La signature, mardi dernier, d’un protocole d’accord entre la Banque Centrale de Mauritanie (BCM) et la Bourse de Casablanca marque une nouvelle étape dans l’ambition affichée de Nouakchott de se doter d’une place boursière moderne. Dans un contexte de rapprochement diplomatique fort entre Rabat et Nouakchott, cette initiative vise à renforcer la coopération Sud-Sud tout en offrant à la Mauritanie un outil de financement alternatif au service de la diversification économique. Mais si l’accord fait preuve d’un volontarisme politique certain, les obstacles à la mise en œuvre d’une bourse des valeurs viable en Mauritanie restent nombreux et profonds.
Une ambition régionale… sur fond de retard structurel
Dans la région, le Maroc, avec une Bourse de Casablanca active depuis 1929, s’impose comme un modèle de stabilité et de développement boursier. Sa place financière est aujourd’hui la troisième en Afrique, derrière Johannesburg et Le Caire, avec une capitalisation boursière avoisinant les 60 milliards de dollars. Le Maroc a su développer une véritable culture de marché, adossée à un secteur privé dynamique, des banques solides, et un tissu d’entreprises cotées diversifié.
La Tunisie, quant à elle, malgré les turbulences politiques de la dernière décennie, dispose également d’une bourse fonctionnelle, même si sa profondeur reste limitée. Le Sénégal, depuis plusieurs années, mise sur la Bourse Régionale des Valeurs Mobilières (BRVM), basée à Abidjan, qui regroupe huit pays de l’UEMOA et permet un accès élargi aux capitaux.
Face à ces exemples, la Mauritanie part de loin. Son système financier demeure très peu développé, dominé par un secteur bancaire peu inclusif, avec une faible intermédiation et une méfiance persistante de la population à l’égard des instruments financiers formels. Le nombre limité d’entreprises structurées, la rareté des audits financiers crédibles, l'absence de culture boursière et le poids écrasant de l’informel constituent autant de freins à la création d’un marché boursier véritablement fonctionnel.
Des défis multiples à surmonter
1. Faible profondeur économique : Le tissu productif mauritanien reste dominé par quelques grands acteurs dans les secteurs extractif, halieutique et commercial.
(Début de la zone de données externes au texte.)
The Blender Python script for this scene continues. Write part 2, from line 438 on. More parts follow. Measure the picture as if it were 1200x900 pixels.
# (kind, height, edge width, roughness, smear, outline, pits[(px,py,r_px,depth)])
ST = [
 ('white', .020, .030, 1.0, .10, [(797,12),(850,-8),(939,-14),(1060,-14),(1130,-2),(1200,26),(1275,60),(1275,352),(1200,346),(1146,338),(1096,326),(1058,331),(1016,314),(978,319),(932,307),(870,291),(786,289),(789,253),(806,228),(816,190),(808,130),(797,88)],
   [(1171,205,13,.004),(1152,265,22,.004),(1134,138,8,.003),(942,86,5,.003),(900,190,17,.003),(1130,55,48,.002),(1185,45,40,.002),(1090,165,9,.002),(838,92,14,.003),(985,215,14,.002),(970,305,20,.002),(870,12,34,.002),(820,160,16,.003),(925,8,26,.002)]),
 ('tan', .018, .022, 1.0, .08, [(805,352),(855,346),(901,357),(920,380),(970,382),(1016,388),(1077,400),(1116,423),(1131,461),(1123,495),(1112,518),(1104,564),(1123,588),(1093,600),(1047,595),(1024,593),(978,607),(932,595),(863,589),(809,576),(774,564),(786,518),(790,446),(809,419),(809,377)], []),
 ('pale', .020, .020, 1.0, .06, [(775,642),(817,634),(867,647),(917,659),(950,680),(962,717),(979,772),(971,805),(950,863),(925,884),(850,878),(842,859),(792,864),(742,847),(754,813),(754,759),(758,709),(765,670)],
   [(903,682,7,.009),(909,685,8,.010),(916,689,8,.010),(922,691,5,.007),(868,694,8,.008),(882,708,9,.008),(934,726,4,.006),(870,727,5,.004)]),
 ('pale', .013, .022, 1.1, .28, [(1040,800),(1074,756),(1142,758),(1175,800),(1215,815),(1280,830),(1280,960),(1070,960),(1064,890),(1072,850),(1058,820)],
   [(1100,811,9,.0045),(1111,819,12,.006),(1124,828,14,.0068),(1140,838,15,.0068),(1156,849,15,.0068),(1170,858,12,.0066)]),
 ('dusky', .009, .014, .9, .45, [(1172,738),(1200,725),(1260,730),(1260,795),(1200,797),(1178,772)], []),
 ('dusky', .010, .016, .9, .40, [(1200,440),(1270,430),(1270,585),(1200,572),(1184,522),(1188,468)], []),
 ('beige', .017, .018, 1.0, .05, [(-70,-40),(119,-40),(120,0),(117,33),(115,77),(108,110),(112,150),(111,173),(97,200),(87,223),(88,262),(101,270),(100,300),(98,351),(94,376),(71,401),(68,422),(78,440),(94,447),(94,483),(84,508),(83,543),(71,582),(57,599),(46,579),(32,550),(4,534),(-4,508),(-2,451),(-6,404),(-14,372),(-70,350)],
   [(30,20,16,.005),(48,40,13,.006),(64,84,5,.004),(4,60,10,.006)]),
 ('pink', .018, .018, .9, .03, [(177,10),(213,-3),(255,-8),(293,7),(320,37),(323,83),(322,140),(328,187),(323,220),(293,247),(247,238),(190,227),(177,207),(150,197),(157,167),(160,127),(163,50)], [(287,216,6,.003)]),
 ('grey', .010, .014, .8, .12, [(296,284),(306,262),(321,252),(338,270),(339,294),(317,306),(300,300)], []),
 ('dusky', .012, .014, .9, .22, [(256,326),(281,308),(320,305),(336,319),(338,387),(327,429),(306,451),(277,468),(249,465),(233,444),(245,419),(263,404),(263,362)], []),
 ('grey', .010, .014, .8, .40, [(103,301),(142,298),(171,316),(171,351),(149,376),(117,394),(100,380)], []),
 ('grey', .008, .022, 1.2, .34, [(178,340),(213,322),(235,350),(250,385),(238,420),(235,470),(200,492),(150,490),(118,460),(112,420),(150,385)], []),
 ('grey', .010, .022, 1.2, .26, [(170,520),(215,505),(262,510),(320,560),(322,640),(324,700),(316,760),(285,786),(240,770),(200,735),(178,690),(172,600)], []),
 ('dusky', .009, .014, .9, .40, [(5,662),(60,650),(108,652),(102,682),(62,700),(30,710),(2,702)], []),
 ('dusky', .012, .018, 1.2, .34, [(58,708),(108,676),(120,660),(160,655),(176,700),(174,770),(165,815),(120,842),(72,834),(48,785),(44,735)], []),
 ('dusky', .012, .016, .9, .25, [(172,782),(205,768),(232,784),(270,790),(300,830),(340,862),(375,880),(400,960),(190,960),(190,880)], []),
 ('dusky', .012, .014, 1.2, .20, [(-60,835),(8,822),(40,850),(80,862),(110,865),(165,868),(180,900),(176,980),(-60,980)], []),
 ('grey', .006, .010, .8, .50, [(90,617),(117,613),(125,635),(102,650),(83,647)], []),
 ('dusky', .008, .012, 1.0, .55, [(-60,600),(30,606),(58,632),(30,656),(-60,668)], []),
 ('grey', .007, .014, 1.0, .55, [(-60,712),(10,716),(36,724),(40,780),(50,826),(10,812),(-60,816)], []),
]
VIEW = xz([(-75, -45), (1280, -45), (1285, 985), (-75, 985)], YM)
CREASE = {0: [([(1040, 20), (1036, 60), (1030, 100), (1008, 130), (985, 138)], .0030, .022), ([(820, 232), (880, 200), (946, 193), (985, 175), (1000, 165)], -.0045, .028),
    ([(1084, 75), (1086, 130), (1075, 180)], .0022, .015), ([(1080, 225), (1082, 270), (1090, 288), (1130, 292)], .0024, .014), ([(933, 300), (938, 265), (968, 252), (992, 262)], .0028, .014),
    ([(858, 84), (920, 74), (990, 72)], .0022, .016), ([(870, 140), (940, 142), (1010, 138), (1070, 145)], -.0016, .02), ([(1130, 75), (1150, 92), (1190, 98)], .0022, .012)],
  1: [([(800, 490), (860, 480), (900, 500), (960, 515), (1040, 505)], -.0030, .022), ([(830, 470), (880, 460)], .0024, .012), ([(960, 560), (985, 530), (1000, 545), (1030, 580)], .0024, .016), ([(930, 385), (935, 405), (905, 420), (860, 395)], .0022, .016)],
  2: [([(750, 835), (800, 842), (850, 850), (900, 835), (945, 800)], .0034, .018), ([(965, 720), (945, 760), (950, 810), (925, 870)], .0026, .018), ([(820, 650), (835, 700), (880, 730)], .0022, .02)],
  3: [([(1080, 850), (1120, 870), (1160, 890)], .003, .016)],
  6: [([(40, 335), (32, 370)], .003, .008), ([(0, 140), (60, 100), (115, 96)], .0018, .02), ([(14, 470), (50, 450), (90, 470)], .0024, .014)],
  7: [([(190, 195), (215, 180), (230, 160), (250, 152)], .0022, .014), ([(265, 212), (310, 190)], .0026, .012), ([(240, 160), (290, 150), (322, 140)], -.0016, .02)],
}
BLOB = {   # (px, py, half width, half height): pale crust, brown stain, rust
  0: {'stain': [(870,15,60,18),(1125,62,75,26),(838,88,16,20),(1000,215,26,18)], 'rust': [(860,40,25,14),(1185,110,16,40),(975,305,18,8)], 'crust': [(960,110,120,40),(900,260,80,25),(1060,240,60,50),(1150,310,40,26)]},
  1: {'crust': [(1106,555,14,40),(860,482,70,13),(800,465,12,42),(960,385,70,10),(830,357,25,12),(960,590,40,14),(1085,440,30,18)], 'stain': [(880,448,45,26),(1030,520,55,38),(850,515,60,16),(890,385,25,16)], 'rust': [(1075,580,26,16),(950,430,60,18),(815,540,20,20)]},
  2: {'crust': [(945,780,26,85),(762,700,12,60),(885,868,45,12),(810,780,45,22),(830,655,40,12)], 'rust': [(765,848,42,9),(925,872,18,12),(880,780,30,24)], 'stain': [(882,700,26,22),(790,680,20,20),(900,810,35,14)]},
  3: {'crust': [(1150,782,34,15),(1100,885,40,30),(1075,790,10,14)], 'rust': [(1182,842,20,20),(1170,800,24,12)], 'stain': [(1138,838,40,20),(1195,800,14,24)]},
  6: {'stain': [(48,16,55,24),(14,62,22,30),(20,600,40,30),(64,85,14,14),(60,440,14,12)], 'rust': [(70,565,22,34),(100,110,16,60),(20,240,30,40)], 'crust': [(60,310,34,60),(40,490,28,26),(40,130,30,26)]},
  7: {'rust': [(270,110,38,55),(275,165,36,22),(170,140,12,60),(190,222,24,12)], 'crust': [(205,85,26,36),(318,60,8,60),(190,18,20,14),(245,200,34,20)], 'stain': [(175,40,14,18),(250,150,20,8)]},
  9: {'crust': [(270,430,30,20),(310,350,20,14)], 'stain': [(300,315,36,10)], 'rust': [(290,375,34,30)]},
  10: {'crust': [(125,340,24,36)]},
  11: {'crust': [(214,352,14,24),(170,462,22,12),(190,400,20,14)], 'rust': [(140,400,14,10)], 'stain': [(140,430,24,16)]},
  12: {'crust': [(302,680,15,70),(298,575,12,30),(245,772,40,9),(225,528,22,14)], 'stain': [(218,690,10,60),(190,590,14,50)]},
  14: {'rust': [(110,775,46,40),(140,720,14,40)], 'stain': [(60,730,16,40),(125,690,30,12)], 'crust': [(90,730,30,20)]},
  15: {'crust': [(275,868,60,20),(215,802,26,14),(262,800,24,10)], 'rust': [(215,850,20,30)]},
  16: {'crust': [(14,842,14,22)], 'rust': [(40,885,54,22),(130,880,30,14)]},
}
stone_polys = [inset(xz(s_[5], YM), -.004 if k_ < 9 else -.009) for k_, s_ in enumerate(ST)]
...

Le nombre d’entreprises susceptibles de répondre aux exigences de transparence, de gouvernance et de publication financière imposées par une cotation en bourse est très réduit.
2. Environnement réglementaire balbutiant : À ce jour, la Mauritanie ne dispose pas d’une législation complète sur les marchés de capitaux ni d’un organisme de régulation financière autonome à l’image du CDVM marocain ou du CREPMF de la zone UEMOA. La construction d’un tel cadre prendra du temps, d’autant plus qu’il implique une formation poussée des professionnels et la création d’un écosystème de courtiers, de sociétés de gestion, de dépositaires et de régulateurs.
3. Faible appétence nationale pour l’épargne-investissement : Dans un pays où la bancarisation reste faible et où l’essentiel de l’épargne est investi dans la pierre, l’or ou l’informel, il faudra un travail colossal de pédagogie pour convaincre particuliers et entreprises d’entrer en bourse.
4. Risques de façade sans profondeur : Il y a un risque réel que la Bourse de Nouakchott, si elle est précipitamment lancée pour des raisons symboliques ou diplomatiques, se résume à un projet vitrines. Sans entreprises cotées, sans liquidité et sans investisseurs actifs, elle risquerait de devenir une coquille vide, à l’image d’autres tentatives similaires sur le continent.
Une coopération prometteuse, mais qui doit s’ancrer dans le réel
L’expertise marocaine, incarnée par la Bourse de Casablanca, est indéniablement précieuse. L’accompagnement en matière de systèmes de cotation, d’architecture du marché, de formation des cadres et de supervision peut jouer un rôle crucial dans la structuration du projet. Mais ce partenariat ne saurait remplacer les réformes de fond que la Mauritanie doit entreprendre : réforme de la gouvernance économique, assainissement du climat des affaires, soutien à la structuration des PME, développement d’une culture de la transparence.
En somme, la future Bourse de Nouakchott ne pourra s’épanouir que si elle s’inscrit dans une stratégie plus globale et cohérente de développement économique. Sans cela, elle restera une ambition noble... mais inopérante.